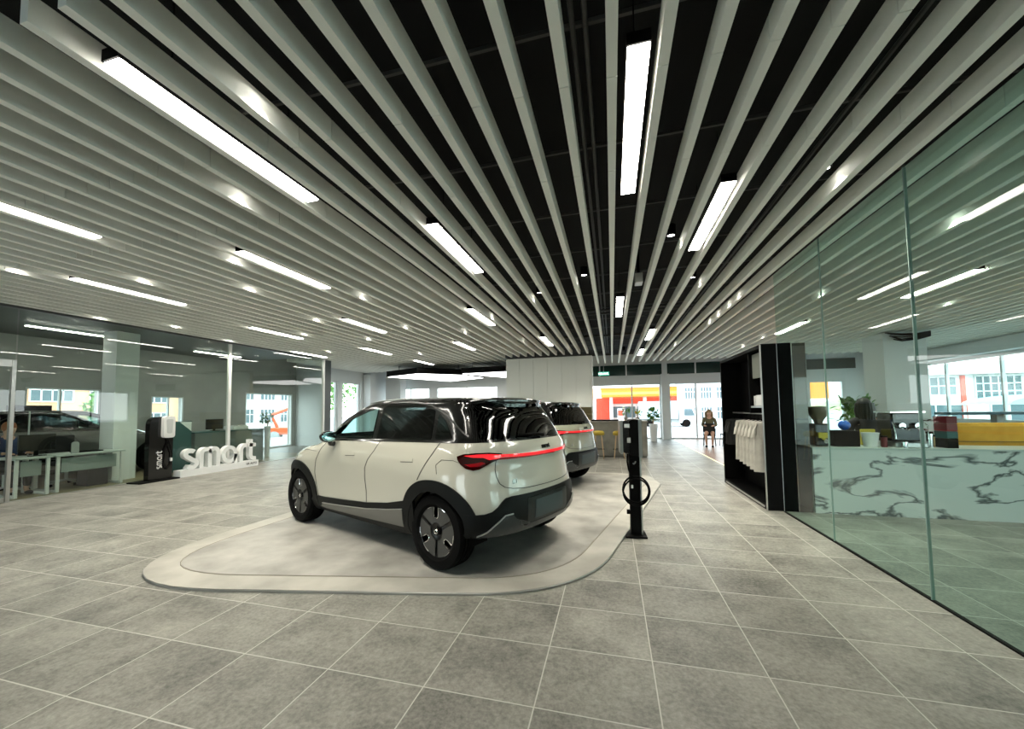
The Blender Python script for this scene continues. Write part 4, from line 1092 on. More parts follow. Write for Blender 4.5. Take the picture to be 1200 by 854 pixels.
obj('seam_band', B((-.505, 2.905, -.032, -.021, .93, .945)), P('seam', (.25, .14, .02), .7), r)
bm = bmesh.new()
for i in range(60):
    a = random.random()*2*pi; l = random.uniform(.10, .24); t = random.uniform(-.1, .5); c = Vector((4.95+random.uniform(-.2, .2), 7.66, 1.25))
    d = Vector((cos(a)*cos(t)*1.4, sin(a)*cos(t)*.6, sin(t)*.6)); s = Vector((-d.y, d.x, .1)).normalized()*.02
    p = [c, c+d*l*.5+s, c+d*l, c+d*l*.5-s]; bm.faces.new([bm.verts.new(q) for q in p])
o = obj('dried_leaves', bm, P('dried_leaf', (.12, .08, .05), .8), smooth=-1); tag(o, 'bundle of brown dried leaves lying on the orange sofa back', 'leaves')
# bar table beam beyond, high counter by the right windows
r = empty('window_bar', (7.2, 10.6, 0), 0, 'high dark blue counter board in front of the right hand windows', 'bar table')
obj('board', B((0, 3.9, 0, .45, 1.27, 1.33)), P('blue_grey_board', (.03, .08, .11), .4), r, bevel=.005)
for x in (.9, 2.9): obj('leg', B((x, x+.12, .15, .3, 0, 1.27)), M['lift_grey'], r)

# ------------------------------------------------------------------ structural column
def column(x0, x1, y0, y1, lab):
    o = struct('wall_column', B((x0, x1, y0, y1, 0, 3.47)), M['white']); return o
column(7.2, 8.15, 12.6, 13.5, '')
column(-11.55, -11.1, 6.25, 6.7, '')
r = empty('cable_bundle', (7.7, 12.5, 3.33), 0, 'bundle of dark cables at the top of the large white column', 'cables')
bm = bmesh.new()
for i in range(7): tube(bm, [(-.5+.03*i, -.05*(i % 3), .12-.03*i), (-.2, -.10, .06-.03*i+.03*sin(i)), (.15, -.12, .05-.025*i), (.45, -.06, .1-.02*i)], .016, 6)
obj('cable', bm, M['black'], r, smooth=60)

# ------------------------------------------------------------------ tall grey cabinets, kitchen counter, island
for i in range(6):
    x0 = -3.86+.527*i; lab = ['leftmost', 'second from left', 'third from left', 'fourth from left', 'fifth from left', 'rightmost'][i]
    r = empty('wall_cabinet', (x0, 14.0, 1.56), 0, lab+' panel of the tall light grey overhead cabinets', 'cabinet', 'tall grey overhead cabinets')
    obj('body', B((0, .525, .021, .62, 0, 1.86)), M['panel_grey'], r); obj('door', B((.004, .521, 0, .018, .002, 1.858)), M['panel_grey'], r)
tag(obj('cabinet_side', B((-.695, -.655, 13.99, 14.64, 0, 3.42)), M['white_gloss']), 'thin white end panel right of the tall grey cabinets', 'panel')
struct('wall_kitchen', B((-3.86, -.70, 14.66, 14.8, 0, 3.45)), M['yellow_wood'])
r = empty('niche_shelf', (-3.86, 14.2, 1.3), 0, 'pale wooden shelf under the grey cabinets', 'shelf'); obj('board', B((0, 3.14, .0, .45, -.01, .02)), M['yellow_wood'], r)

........

**What is being asked**
Without including any picture, repeat the data exactly.

**Task response**
The Blender Python script for this scene continues. Write part 4, from line 1092 on. More parts follow. Write for Blender 4.5. Take the picture to be 1200 by 854 pixels.
obj('seam_band', B((-.505, 2.905, -.032, -.021, .93, .945)), P('seam', (.25, .14, .02), .7), r)
bm = bmesh.new()
for i in range(60):
    a = random.random()*2*pi; l = random.uniform(.10, .24); t = random.uniform(-.1, .5); c = Vector((4.95+random.uniform(-.2, .2), 7.66, 1.25))
    d = Vector((cos(a)*cos(t)*1.4, sin(a)*cos(t)*.6, sin(t)*.6)); s = Vector((-d.y, d.x, .1)).normalized()*.02
    p = [c, c+d*l*.5+s, c+d*l, c+d*l*.5-s]; bm.faces.new([bm.verts.new(q) for q in p])
o = obj('dried_leaves', bm, P('dried_leaf', (.12, .08, .05), .8), smooth=-1); tag(o, 'bundle of brown dried leaves lying on the orange sofa back', 'leaves')
# bar table beam beyond, high counter by the right windows
r = empty('window_bar', (7.2, 10.6, 0), 0, 'high dark blue counter board in front of the right hand windows', 'bar table')
obj('board', B((0, 3.9, 0, .45, 1.27, 1.33)), P('blue_grey_board', (.03, .08, .11), .4), r, bevel=.005)
for x in (.9, 2.9): obj('leg', B((x, x+.12, .15, .3, 0, 1.27)), M['lift_grey'], r)

# ------------------------------------------------------------------ structural column
def column(x0, x1, y0, y1, lab):
    o = struct('wall_column', B((x0, x1, y0, y1, 0, 3.47)), M['white']); return o
column(7.2, 8.15, 12.6, 13.5, '')
column(-11.55, -11.1, 6.25, 6.7, '')
r = empty('cable_bundle', (7.7, 12.5, 3.33), 0, 'bundle of dark cables at the top of the large white column', 'cables')
bm = bmesh.new()
for i in range(7): tube(bm, [(-.5+.03*i, -.05*(i % 3), .12-.03*i), (-.2, -.10, .06-.03*i+.03*sin(i)), (.15, -.12, .05-.025*i), (.45, -.06, .1-.02*i)], .016, 6)
obj('cable', bm, M['black'], r, smooth=60)

# ------------------------------------------------------------------ tall grey cabinets, kitchen counter, island
for i in range(6):
    x0 = -3.86+.527*i; lab = ['leftmost', 'second from left', 'third from left', 'fourth from left', 'fifth from left', 'rightmost'][i]
    r = empty('wall_cabinet', (x0, 14.0, 1.56), 0, lab+' panel of the tall light grey overhead cabinets', 'cabinet', 'tall grey overhead cabinets')
    obj('body', B((0, .525, .021, .62, 0, 1.86)), M['panel_grey'], r); obj('door', B((.004, .521, 0, .018, .002, 1.858)), M['panel_grey'], r)
tag(obj('cabinet_side', B((-.695, -.655, 13.99, 14.64, 0, 3.42)), M['white_gloss']), 'thin white end panel right of the tall grey cabinets', 'panel')
struct('wall_kitchen', B((-3.86, -.70, 14.66, 14.8, 0, 3.45)), M['yellow_wood'])
r = empty('niche_shelf', (-3.86, 14.2, 1.3), 0, 'pale wooden shelf under the grey cabinets', 'shelf'); obj('board', B((0, 3.14, .0, .45, -.01, .02)), M['yellow_wood'], r)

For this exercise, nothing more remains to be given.